= SUPPLIED RECORDS =
>> start
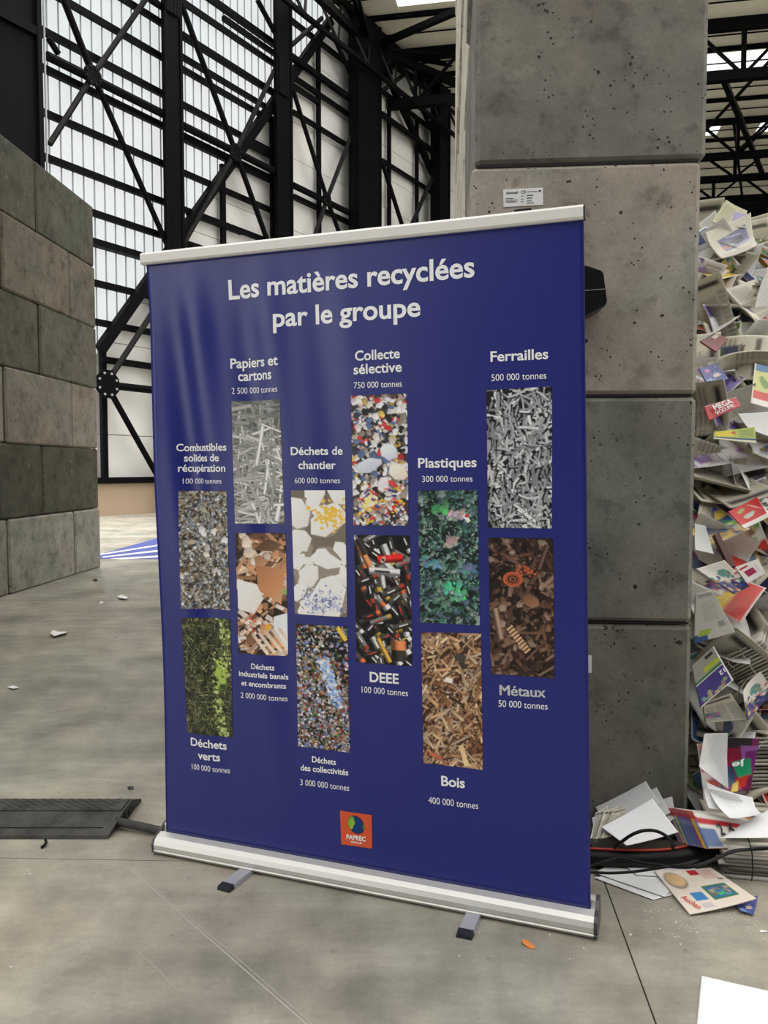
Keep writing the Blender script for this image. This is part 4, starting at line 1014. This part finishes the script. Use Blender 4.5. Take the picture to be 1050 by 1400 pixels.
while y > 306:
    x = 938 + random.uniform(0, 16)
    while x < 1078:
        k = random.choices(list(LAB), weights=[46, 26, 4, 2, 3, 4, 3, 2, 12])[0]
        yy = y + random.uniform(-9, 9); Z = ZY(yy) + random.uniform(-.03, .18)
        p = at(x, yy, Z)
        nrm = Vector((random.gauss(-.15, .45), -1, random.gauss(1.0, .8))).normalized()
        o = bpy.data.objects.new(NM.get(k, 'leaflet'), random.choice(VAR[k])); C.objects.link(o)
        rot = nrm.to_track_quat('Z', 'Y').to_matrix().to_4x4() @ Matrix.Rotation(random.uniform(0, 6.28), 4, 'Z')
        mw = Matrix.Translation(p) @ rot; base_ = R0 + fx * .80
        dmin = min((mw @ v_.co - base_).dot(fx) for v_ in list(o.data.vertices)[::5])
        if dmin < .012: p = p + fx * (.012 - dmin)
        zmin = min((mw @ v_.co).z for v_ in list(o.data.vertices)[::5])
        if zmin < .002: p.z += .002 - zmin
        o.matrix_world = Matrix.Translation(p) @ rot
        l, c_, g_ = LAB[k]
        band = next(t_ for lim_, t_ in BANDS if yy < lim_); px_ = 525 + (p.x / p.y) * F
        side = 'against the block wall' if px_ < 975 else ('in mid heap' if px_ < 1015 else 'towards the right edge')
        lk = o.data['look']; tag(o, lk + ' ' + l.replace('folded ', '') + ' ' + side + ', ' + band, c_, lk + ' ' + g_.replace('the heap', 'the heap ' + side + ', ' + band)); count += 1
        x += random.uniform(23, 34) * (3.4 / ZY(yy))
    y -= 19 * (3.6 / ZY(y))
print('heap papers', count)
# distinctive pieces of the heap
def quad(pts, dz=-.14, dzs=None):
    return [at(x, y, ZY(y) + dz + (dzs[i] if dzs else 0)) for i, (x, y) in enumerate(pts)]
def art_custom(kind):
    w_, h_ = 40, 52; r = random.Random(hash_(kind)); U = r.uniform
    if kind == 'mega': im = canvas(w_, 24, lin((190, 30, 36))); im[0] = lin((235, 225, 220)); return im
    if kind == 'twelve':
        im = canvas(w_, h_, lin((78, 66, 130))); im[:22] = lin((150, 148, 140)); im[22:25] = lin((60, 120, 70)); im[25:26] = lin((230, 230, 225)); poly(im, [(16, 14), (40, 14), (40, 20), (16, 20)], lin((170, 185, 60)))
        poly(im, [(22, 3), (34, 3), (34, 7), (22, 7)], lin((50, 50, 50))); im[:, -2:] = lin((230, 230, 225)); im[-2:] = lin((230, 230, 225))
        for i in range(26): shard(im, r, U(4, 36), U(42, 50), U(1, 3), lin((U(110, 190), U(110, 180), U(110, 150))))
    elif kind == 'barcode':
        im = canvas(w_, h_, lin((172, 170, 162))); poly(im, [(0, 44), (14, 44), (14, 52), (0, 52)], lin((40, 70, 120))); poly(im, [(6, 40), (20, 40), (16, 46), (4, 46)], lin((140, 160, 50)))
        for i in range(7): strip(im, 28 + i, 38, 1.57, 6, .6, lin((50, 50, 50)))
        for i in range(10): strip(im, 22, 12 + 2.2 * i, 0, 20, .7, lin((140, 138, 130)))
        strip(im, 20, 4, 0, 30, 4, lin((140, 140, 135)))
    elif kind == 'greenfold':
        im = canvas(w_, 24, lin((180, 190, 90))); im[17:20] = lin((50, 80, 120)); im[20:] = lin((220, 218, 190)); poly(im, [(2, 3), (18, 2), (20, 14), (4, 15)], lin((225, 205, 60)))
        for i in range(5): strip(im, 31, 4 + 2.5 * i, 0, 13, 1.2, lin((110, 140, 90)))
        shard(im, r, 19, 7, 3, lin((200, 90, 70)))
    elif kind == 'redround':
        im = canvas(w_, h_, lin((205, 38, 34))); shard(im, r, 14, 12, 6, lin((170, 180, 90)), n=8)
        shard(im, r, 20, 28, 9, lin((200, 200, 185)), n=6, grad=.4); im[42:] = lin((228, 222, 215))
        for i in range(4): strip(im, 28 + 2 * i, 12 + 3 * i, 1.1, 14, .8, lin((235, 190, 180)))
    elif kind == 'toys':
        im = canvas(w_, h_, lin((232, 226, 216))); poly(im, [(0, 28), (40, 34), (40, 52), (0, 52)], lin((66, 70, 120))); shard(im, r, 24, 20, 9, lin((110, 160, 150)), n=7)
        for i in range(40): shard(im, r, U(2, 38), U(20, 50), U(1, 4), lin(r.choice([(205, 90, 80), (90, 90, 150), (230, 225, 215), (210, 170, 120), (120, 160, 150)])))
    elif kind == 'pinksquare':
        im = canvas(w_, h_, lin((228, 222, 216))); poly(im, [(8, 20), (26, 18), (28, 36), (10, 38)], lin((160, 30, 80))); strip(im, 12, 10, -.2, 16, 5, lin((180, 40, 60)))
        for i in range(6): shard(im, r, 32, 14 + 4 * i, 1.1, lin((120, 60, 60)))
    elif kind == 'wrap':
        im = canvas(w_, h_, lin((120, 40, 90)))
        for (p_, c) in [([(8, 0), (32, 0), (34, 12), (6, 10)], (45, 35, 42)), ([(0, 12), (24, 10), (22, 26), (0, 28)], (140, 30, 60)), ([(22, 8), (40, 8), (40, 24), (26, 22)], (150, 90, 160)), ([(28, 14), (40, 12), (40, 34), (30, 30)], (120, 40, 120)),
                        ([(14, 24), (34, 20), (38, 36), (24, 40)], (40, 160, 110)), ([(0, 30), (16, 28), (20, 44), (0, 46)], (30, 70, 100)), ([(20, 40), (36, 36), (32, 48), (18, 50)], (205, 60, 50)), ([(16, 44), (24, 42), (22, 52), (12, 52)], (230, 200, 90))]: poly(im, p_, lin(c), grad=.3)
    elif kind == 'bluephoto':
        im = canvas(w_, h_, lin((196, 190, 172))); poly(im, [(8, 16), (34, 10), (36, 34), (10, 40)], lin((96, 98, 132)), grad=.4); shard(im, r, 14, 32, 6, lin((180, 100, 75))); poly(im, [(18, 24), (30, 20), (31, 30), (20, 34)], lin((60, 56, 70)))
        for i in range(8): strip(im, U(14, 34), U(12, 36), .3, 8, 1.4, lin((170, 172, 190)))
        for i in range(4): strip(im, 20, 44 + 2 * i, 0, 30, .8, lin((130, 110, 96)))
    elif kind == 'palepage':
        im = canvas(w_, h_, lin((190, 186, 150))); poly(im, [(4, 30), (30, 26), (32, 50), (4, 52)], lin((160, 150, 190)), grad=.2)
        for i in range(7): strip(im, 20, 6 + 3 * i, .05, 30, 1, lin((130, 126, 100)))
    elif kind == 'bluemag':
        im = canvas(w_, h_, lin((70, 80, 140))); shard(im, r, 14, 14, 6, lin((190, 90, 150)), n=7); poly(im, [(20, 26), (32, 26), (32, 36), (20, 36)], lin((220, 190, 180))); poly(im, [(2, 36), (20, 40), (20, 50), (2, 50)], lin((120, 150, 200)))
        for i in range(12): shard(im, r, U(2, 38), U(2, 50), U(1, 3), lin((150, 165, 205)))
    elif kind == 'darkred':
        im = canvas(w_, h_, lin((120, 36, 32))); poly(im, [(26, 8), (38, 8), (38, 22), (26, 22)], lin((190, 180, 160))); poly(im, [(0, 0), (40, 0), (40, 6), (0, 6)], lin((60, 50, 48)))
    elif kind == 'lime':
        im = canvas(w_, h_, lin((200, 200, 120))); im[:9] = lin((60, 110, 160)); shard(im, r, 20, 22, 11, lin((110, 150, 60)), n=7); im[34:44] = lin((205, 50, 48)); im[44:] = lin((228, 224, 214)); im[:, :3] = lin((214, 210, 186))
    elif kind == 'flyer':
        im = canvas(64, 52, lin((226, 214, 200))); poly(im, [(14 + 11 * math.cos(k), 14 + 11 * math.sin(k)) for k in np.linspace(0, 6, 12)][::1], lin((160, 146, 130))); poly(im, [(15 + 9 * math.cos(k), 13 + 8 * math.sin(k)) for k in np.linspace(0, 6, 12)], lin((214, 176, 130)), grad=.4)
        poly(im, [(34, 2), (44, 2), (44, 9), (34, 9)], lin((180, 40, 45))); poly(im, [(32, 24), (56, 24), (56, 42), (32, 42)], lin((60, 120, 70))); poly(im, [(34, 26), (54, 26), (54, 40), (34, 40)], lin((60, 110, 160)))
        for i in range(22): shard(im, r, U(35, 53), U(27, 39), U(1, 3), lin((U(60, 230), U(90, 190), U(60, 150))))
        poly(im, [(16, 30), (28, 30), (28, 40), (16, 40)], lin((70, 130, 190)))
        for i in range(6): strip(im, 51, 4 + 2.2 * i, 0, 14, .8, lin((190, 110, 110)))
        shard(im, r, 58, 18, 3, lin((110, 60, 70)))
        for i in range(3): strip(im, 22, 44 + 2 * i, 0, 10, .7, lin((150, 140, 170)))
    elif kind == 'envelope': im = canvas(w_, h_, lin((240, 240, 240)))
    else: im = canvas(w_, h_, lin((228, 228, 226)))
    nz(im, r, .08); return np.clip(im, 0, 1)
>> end
>> start
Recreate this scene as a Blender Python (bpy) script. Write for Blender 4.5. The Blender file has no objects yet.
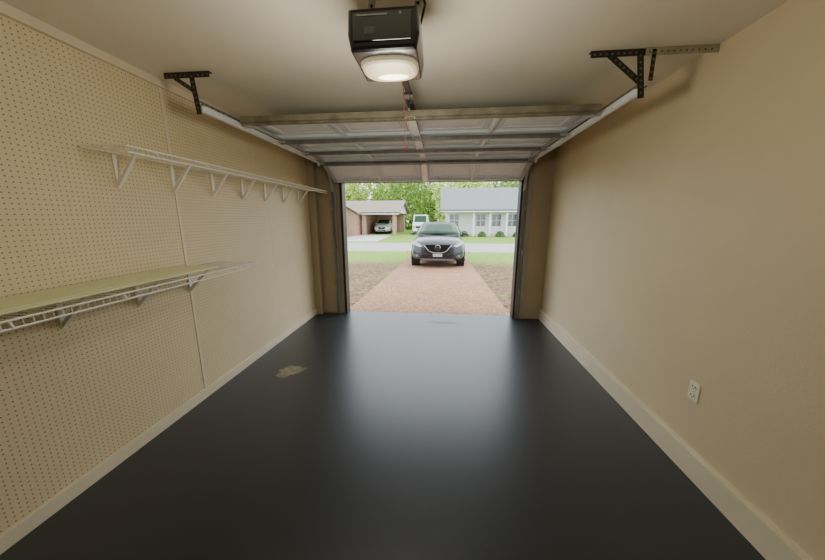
>> end
= PROBLEM =
Check each line of the records for the word "Blender" and extract those that contain it.

= SOLVED EXERCISE =
Keep writing the Blender script for this image. This is part 4, starting at line 1014. This part finishes the script. Use Blender 4.5. Take the picture to be 1050 by 1400 pixels.
Recreate this scene as a Blender Python (bpy) script. Write for Blender 4.5. The Blender file has no objects yet.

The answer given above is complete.